(Objective) Skip all pictures, then copy the lines from the start of the data through the line with "SC = bpy.context.scene; COL = SC.collection", keeping both ends.

(Source data)
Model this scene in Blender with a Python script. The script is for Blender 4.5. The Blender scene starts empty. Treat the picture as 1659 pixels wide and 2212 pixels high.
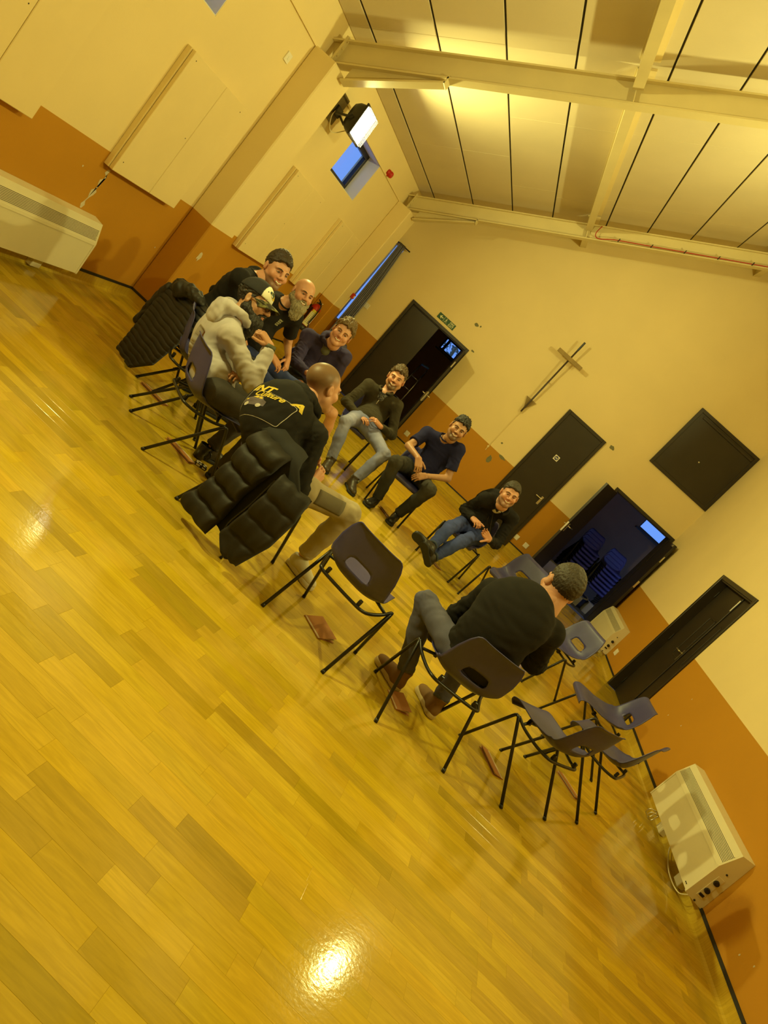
import bpy, math, random
import numpy as np
from mathutils import Matrix, Vector
from mathutils.bvhtree import BVHTree
random.seed(7); np.random.seed(7)
SC = bpy.context.scene; COL = SC.collection

# ---------------------------------------------------------------- camera
CAM = np.array([3.8627, -13.1822, 1.7243])
YAW, PITCH, ROLL, FPX = -0.0569562854, -0.208763698, 0.744717715, 1579.06
_f = np.array([math.sin(YAW)*math.cos(PITCH), math.cos(YAW)*math.cos(PITCH), math.sin(PITCH)])
_r0 = np.cross(_f, [0, 0, 1]); _r0 /= np.linalg.norm(_r0); _u0 = np.cross(_r0, _f)
CR = math.cos(ROLL)*_r0+math.sin(ROLL)*_u0
CU = -math.sin(ROLL)*_r0+math.cos(ROLL)*_u0
CB = -_f
cd = bpy.data.cameras.new('camera'); cam = bpy.data.objects.new('camera', cd); COL.objects.link(cam)
M = Matrix.Identity(4)
for i in range(3):
    M[i][0], M[i][1], M[i][2], M[i][3] = CR[i], CU[i], CB[i], CAM[i]
cam.matrix_world = M
cd.sensor_fit = 'HORIZONTAL'; cd.sensor_width = 36.0; cd.lens = FPX/1659*36.0
cd.clip_start = .05; cd.clip_end = 200
SC.camera = cam
# ---------------------------------------------------------------- sky, exposure
w = bpy.data.worlds.new('dusk_sky'); SC.world = w; w.use_nodes = True
bg = w.node_tree.nodes['Background']
bg.inputs[0].default_value = (.16, .36, 1.0, 1); bg.inputs[1].default_value = 1.0
SC.view_settings.view_transform = 'Standard'; SC.view_settings.look = 'None'
SC.view_settings.exposure = 0.0; SC.view_settings.gamma = 1.0; SC.view_settings.use_curve_mapping = False
try:
    SC.cycles.max_bounces = 8; SC.cycles.diffuse_bounces = 5; SC.cycles.transparent_max_bounces = 8
    SC.cycles.caustics_reflective = False; SC.cycles.caustics_refractive = False
    SC.cycles.sample_clamp_indirect = 6
except Exception: pass
LAMP_COL = (1.0, .93, .30); LAMP_W = 128.0
# floodlights of the hall: (x, y, z, direction sign along x)
LAMPS = [(.34, -4.92, 2.95, 1), (6.78, -5.15, 4.60, -1), (.34, -9.75, 2.95, 1), (6.78, -9.98, 4.60, -1)]

# ---------------------------------------------------------------- helpers
def tag(o, label=None, cat=None, group=None, kind=None):
    if label: o['label'] = label
    if cat: o['category'] = cat
    if group: o['group'] = group
    if kind: o['kind'] = kind
    return o
def empty(name, loc, label, cat, group=None, rz=0.):
    o = bpy.data.objects.new(name, None); COL.objects.link(o); o.location = loc; o.rotation_euler = (0, 0, rz)
    o.empty_display_size = .1
    return tag(o, label, cat, group)
def nrm(v):
    v = np.asarray(v, float); return v/(np.linalg.norm(v)+1e-12)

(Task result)
Model this scene in Blender with a Python script. The script is for Blender 4.5. The Blender scene starts empty. Treat the picture as 1659 pixels wide and 2212 pixels high.
import bpy, math, random
import numpy as np
from mathutils import Matrix, Vector
from mathutils.bvhtree import BVHTree
random.seed(7); np.random.seed(7)
SC = bpy.context.scene; COL = SC.collection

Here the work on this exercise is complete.